Need help regarding SQM

No not at all, you always need to specify the overhead, otherwise you will only get what the kernel might automatically add (0 bytes for pppoe). What kind of link technology are you using?

So depending on where you live in relation to the game servers it might make sense to change these, but given your numbers I would leave this at 100ms.

That is not how this parameter works, you basically just tell cake how long it should give each isolated flow to respond to a drop or ECN mark before dropping/marking more, if this is below the real RTT the flow will never reach full speed even if it would be the only active flow, setting it to high is more benign for well responding flows and for non-responsive flows the fq (flow queueing) isolation will make sure, that the increased latency coming from non responsive flows is only experienced by those flows themselves.

SQM will not really wait on purpose, these 5ms is just what cake will acccept as standing queue under saturating load (in cake you can not set this directly, so if you really need a shorter target you also need to reduce interval, which you will pay for with reduced throughput for TCP flows with longer RTT than interval, again a policy decision).

Policy decision, you need to make, but unless testing what shenanigans my ISP does to DSCP marks, I normally squash them.

It will make all the special DSCP assignments in your firewall.user moot for ingress...

Sure.

I would assume this comes from your firewall.user.

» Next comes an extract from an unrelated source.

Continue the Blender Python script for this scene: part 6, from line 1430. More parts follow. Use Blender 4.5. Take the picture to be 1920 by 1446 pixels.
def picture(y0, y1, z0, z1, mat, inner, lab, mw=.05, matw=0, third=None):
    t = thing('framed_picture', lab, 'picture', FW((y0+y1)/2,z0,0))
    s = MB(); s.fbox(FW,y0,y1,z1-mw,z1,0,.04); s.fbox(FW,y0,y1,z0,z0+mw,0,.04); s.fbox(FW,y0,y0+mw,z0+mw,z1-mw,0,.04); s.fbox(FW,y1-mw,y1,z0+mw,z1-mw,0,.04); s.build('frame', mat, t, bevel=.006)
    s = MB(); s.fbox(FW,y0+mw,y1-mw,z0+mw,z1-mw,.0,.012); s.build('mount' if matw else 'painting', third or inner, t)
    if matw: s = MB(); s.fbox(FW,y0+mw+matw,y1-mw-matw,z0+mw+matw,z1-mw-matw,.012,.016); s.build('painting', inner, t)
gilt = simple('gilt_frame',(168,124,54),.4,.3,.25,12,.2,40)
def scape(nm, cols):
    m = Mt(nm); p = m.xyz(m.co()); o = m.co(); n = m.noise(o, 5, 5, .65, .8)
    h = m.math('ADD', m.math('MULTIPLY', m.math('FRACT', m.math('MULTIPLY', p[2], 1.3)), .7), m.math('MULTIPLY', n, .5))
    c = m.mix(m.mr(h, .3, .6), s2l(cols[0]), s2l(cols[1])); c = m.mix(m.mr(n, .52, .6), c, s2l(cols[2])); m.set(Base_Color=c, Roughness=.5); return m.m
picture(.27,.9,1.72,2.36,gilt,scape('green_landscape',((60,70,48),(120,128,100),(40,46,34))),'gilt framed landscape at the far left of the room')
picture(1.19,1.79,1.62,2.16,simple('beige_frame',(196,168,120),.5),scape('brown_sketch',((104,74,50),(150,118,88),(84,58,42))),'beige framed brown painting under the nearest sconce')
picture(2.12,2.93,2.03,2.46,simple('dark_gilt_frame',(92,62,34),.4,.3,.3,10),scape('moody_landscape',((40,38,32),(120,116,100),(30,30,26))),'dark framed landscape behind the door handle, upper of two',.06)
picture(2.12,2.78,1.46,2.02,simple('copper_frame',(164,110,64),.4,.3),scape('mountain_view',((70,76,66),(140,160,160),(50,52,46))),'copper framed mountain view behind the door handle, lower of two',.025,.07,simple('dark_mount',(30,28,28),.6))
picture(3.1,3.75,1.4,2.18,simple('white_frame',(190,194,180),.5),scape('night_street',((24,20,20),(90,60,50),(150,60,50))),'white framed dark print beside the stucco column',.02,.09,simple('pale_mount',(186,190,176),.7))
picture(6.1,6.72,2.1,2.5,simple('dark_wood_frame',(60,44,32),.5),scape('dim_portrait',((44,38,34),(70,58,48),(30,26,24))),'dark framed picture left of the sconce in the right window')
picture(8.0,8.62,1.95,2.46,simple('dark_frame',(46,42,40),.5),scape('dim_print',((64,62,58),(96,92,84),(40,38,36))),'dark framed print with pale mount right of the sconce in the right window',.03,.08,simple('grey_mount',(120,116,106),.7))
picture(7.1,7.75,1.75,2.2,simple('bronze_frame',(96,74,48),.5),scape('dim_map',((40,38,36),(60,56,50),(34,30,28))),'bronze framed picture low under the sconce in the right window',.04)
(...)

It appears that you are trying to combine a standard sqm-scripts installation with the bespoke qos-scheme from https://forum.openwrt.org/t/ultimate-sqm-settings-layer-cake-dscp-marks/ that is a bit tricky.

I guess you need to decide whether you want to go all in with the ultimate scheme or start (at least initially) with a more run-of the mill "white-bread" sqm-scripts install ;). I would personally start with the white-bread approach, if only to be able to appreciate all the goodness the ultimate-scheme buys you (as its complexity cost is obvious). But again, your network, your decisions.